2010 Tobacco Watch report: Monitoring Countries’ Performance on the Global Treaty

12 Nov 2010

Download the report: Tobacco Watch – monitoring countries performance on the global treaty in:

  • English [Adobe Acrobat PDF – 2.16 MB]
  • Spanish [Adobe Acrobat PDF – 2.01 MB]
  • French [Adobe Acrobat PDF – 2.04 MB]

Tobacco Watch shadows the treaty’s official reporting structure where governments periodically report to the WHO on their implementation of FCTC measures. Information from Tobacco Watch is used to applaud successes, highlight failures, and press for stronger tobacco control measures in all countries.

Report findings

Failures to report

An unexpected finding in the report, which is causing particular concern among tobacco control advocates, is that of the 49 Parties targeted for the report – representing the first countries to ratify the FCTC – only seven submitted their official implementation reports to the Treaty Secretariat on time (deadlines ranged from February 27 to March 31, 2010). By the time Tobacco Watch went to print at the end of September, 20 Parties had still failed to turn in reports.

Failures to meet 5 year deadline

Another important finding of the report is that many countries failed to meet the five-year deadline under the FCTC to institute bans on tobacco marketing. Less than two-thirds of the Parties reporting indicated that they had passed such a ban, and none had implemented all of the recommendations under the guidelines adopted by the Conference of the Parties.

Large pictorial warnings implemented

However, bright spots in the report include several countries requiring large, graphic warning labels on cigarette packages, in particular Uruguay, where warnings occupy 80% of the front and back of packages. Other countries which require that warnings cover an average of at least 50% of the front and back of cigarette packs include Australia, Brunei, Canada, Cook Islands, Ghana, Madagascar, Mauritius, New Zealand, Panama, Singapore, Thailand and Turkey.

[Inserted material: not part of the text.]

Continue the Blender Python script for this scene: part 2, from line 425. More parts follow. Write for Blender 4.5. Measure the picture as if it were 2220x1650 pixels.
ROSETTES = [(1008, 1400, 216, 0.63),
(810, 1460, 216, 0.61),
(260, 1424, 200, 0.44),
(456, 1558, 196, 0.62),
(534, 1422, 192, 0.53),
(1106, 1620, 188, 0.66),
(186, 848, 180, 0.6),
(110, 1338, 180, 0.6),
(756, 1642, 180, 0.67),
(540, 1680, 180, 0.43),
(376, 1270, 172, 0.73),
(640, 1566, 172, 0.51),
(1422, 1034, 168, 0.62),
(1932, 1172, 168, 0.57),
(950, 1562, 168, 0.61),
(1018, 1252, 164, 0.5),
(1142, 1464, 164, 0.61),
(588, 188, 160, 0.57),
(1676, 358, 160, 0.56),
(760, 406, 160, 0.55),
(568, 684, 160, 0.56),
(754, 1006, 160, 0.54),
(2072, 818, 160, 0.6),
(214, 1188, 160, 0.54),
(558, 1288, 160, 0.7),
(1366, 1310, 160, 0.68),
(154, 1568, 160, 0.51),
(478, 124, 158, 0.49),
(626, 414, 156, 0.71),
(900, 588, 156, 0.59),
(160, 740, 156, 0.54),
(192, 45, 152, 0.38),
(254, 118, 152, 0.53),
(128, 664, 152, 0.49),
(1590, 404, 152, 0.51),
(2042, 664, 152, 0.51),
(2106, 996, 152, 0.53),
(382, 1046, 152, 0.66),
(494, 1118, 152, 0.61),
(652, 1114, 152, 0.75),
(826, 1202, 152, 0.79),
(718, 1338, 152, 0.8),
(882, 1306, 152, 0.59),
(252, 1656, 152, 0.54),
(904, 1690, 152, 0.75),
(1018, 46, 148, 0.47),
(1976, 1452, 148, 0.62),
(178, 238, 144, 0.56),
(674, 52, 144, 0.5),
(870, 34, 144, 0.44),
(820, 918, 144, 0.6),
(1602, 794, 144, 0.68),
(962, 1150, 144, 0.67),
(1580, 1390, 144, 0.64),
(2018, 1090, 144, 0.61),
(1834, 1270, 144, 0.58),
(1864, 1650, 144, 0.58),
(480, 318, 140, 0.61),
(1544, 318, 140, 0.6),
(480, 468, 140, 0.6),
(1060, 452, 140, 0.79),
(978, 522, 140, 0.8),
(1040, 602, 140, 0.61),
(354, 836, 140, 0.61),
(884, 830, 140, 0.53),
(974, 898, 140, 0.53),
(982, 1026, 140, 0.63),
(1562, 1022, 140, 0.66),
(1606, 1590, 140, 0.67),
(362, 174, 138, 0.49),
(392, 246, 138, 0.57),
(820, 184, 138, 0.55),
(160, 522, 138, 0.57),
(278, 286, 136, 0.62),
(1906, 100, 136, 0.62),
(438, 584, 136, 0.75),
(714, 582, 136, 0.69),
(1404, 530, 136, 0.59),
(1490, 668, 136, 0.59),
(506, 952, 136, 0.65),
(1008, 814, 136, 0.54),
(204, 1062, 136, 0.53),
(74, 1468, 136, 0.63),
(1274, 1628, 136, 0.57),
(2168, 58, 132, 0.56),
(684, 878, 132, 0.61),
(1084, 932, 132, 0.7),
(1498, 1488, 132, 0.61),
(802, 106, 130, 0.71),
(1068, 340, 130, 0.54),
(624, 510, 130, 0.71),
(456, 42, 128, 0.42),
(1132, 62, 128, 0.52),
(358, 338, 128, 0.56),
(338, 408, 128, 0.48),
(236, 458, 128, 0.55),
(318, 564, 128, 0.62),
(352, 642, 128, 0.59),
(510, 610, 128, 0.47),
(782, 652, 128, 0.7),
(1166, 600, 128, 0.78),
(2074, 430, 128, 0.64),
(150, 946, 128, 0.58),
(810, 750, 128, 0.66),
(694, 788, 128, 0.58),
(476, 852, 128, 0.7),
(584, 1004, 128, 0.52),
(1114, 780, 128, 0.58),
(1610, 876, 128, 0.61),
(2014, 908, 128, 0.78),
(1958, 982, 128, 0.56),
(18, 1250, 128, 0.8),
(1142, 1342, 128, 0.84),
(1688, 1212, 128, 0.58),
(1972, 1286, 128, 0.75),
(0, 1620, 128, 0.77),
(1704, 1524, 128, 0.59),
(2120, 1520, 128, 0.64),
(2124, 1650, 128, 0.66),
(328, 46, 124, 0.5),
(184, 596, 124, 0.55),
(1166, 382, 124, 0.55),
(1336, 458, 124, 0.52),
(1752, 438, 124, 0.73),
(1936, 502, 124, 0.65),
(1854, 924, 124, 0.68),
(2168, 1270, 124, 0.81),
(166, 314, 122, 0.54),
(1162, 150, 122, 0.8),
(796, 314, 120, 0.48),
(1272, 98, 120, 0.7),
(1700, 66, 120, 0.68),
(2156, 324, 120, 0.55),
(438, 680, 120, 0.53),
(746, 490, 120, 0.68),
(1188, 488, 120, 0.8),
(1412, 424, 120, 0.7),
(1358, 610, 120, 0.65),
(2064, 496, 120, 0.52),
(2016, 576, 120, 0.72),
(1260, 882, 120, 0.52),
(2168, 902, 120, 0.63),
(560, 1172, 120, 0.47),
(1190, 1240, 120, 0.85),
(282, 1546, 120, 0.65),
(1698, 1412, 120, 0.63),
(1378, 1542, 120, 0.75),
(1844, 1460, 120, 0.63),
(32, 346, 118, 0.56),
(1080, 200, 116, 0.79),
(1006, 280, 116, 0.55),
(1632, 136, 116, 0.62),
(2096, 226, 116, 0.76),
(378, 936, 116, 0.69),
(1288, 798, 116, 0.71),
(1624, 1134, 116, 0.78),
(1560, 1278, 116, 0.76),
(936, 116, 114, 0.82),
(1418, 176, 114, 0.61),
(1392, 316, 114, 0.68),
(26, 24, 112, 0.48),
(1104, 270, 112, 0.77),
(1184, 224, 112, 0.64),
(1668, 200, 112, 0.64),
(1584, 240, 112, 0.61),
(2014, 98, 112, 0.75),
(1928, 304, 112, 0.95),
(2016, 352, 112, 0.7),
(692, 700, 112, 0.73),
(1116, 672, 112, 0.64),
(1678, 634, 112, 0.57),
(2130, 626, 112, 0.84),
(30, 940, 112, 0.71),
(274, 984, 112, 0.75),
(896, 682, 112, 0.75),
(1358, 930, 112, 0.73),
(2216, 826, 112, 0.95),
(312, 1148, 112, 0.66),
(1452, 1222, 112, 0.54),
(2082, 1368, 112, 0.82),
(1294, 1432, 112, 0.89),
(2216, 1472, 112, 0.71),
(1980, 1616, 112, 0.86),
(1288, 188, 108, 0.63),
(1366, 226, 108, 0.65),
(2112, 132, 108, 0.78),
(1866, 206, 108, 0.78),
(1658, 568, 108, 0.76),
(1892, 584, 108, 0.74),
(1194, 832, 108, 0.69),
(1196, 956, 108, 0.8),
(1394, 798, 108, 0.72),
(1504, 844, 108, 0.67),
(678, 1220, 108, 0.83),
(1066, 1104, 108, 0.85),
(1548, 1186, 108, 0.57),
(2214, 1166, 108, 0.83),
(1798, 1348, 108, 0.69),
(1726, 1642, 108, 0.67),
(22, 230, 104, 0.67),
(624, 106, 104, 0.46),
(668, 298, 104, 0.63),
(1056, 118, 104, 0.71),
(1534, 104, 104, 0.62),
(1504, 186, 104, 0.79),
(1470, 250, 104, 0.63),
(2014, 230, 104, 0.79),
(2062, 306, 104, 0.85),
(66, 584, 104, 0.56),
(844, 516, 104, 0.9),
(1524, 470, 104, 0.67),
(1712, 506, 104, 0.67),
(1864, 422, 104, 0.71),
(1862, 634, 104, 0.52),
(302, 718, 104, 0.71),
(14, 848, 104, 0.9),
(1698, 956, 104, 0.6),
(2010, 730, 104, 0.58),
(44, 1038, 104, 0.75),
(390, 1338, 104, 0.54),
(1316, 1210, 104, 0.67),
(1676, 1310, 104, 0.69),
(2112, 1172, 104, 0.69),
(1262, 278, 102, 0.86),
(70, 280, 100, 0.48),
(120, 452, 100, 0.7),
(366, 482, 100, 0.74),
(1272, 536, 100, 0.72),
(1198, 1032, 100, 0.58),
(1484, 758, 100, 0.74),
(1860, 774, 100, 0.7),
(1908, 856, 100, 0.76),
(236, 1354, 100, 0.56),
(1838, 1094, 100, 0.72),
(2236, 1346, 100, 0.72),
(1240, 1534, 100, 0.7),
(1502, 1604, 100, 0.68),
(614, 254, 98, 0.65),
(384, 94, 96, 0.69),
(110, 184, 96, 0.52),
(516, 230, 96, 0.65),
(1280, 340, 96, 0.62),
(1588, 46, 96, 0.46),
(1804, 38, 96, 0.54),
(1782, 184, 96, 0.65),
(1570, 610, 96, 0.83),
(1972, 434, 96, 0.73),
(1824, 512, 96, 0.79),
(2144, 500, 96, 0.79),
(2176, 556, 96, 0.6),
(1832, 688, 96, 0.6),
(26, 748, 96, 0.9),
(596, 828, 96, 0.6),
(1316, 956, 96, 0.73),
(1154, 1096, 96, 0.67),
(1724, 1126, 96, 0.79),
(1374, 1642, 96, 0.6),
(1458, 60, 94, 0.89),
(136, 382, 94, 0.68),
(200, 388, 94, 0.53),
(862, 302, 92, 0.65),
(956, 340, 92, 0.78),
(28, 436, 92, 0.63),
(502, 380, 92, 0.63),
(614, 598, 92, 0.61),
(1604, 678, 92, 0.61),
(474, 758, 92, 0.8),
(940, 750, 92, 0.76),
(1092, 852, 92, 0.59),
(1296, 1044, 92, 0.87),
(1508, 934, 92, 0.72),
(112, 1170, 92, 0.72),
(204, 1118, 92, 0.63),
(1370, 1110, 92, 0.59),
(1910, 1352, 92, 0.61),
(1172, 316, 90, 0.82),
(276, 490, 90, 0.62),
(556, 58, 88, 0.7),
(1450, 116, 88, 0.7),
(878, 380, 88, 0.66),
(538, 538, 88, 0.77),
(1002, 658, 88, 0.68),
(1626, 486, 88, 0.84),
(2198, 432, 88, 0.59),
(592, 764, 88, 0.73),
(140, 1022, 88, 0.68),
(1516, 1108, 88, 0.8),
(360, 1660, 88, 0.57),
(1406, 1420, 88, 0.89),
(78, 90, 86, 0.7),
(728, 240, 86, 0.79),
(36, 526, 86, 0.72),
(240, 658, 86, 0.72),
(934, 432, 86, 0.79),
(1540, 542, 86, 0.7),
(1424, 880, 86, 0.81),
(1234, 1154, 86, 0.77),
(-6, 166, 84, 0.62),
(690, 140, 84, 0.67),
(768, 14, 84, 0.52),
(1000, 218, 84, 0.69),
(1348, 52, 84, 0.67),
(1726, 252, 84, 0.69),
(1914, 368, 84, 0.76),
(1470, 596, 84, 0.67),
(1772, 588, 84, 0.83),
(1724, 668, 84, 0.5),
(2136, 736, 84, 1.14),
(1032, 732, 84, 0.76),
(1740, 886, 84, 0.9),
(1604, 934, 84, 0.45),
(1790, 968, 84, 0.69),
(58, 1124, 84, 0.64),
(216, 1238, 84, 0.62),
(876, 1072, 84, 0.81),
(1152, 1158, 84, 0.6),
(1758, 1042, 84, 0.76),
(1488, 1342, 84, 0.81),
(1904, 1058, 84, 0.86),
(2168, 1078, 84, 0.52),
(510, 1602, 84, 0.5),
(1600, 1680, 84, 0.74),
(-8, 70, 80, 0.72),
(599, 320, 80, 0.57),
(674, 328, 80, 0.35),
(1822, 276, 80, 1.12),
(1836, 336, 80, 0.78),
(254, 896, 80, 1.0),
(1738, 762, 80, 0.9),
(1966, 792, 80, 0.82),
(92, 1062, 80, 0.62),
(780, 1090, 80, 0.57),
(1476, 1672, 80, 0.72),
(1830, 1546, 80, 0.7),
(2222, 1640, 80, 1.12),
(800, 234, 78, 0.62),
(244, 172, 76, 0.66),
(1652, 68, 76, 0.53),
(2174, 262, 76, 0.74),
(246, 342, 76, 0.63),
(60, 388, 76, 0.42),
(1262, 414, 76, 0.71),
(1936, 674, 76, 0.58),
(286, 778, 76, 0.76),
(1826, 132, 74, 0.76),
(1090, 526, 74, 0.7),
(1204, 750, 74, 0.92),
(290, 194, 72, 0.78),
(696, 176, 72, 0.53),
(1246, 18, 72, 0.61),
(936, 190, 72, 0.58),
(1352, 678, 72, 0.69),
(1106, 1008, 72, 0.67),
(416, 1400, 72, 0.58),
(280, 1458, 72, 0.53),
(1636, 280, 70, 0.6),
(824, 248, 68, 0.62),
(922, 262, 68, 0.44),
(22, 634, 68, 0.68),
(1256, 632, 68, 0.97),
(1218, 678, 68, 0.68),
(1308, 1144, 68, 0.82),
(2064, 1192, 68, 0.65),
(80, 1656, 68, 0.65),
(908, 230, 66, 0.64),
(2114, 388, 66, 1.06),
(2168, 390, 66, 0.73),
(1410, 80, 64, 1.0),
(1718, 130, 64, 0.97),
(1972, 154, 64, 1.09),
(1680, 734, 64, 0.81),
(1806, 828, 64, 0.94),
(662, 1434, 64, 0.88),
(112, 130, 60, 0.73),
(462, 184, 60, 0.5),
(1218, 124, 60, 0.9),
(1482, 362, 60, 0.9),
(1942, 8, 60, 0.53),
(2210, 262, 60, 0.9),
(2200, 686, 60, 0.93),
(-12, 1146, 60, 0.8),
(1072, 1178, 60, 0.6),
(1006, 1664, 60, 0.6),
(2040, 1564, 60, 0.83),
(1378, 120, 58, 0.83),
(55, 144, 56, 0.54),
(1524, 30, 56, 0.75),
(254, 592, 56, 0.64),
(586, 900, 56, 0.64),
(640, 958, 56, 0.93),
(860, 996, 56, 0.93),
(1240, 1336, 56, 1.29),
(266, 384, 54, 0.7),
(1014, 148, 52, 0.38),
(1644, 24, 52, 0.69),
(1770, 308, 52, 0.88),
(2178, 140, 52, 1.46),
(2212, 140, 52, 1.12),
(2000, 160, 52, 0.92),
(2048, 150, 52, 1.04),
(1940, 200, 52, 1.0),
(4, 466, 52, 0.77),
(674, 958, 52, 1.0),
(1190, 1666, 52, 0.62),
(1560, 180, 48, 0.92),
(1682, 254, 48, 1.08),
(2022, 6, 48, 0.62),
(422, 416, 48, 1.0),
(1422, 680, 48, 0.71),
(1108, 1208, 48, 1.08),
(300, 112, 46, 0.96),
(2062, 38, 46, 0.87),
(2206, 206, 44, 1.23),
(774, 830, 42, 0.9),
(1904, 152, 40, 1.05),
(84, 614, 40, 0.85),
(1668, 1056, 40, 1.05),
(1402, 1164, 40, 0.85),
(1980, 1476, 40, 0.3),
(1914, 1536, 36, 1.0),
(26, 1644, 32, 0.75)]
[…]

Bans on smoking in public places

A number of countries also banned smoking in virtually all public indoor areas. These countries included New Zealand, Panama, Peru, Qatar, Solomon Islands, Syria, Trinidad & Tobago, Turkey, the United Kingdom and Uruguay. Strong local or state bans are in place for the majority of the populations of Australia, Canada, Germany, Mexico and Vietnam.